Di Bawah Pengawasan Langit: Menghidupkan Kembali Rasa Diawasi Allah

Di Bawah Pengawasan Langit: Menghidupkan Kembali Rasa Diawasi Allah
*) Oleh : Bahrus Surur-Iyunk
Penulis Buku Cendekiawan Melintas Batas, 70 tahun Perjalanan Syafiq A Mughni (Suara Muhammadiyah, 2024)
www.majelistabligh.id -

Dunia hari ini terasa semakin bising oleh berita kejahatan. Korupsi merajalela di lembaga-lembaga yang seharusnya menjaga amanah. Perzinaan dan perilaku asusila kian terbuka tanpa rasa malu. Bahkan, tragedi memilukan seperti seorang anak yang tega menghabisi nyawa ayahnya sendiri menjadi tontonan yang menyesakkan hati. Bahkan, pembunuhan mutilasi pun terjadi.

Semua ini bukan semata karena lemahnya hukum manusia, melainkan karena hilangnya khasyatullah (rasa takut kepada Allah), pudarnya muraaqabatullah (kesadaran bahwa Allah selalu mengawasi), dan lenyapnya rasa malu (al-hayaa’). Kita hidup di zaman ketika kamera pengintai (CCTV) bisa merekam setiap sudut ruangan, tetapi tidak mampu merekam isi hati manusia.
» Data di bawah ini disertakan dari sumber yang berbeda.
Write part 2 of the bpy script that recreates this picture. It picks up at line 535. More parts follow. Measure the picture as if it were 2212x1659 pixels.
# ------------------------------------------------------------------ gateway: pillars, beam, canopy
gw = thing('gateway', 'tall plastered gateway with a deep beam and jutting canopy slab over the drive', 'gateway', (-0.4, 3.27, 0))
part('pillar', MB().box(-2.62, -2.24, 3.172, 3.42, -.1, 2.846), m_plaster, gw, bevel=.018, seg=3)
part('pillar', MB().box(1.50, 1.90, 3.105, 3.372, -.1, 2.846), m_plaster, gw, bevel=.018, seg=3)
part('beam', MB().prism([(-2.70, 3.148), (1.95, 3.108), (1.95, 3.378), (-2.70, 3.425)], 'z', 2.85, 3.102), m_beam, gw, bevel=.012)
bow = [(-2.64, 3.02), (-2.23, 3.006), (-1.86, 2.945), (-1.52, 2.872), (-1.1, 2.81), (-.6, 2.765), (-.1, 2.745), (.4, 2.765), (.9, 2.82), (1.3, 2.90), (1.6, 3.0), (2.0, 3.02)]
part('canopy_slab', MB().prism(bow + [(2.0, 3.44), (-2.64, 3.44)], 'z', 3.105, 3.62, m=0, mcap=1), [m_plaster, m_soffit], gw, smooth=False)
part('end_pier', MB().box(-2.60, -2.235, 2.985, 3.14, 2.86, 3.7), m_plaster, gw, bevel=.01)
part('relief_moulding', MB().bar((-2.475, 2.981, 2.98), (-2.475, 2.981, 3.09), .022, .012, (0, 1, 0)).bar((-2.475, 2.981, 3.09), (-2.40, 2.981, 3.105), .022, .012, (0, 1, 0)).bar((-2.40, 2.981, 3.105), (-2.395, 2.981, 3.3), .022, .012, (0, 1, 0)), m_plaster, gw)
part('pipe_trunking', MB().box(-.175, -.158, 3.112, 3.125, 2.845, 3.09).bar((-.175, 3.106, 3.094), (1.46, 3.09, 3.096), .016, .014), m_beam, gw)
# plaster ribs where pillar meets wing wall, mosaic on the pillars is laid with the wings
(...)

Padahal Allah telah mengingatkan dalam firman-Nya, “Sesungguhnya Allah selalu mengawasi kalian.” (QS. An-Nisa’: 1)

Dia adalah Al-‘Aliim (Maha Mengetahui), Al-Bashiir (Maha Melihat), dan telah menugaskan raqib dan ‘atid untuk mencatat setiap amal perbuatan manusia. Allah berfirman, “Dan Rahasiakanlah ucapanmu atau nyatakanlah dengan terang, sesungguhnya Dia Maha Mengetahui segala isi hati.” (QS. Al-Mulk: 13)

Kesadaran seperti inilah yang disebut muraaqabatullah. Satu buah dari keimanan yang mencapai derajat ihsan, yaitu beribadah kepada Allah seolah-olah melihat-Nya. Dan jika kita tidak dapat melihat-Nya, yakinlah bahwa Dia selalu melihat kita.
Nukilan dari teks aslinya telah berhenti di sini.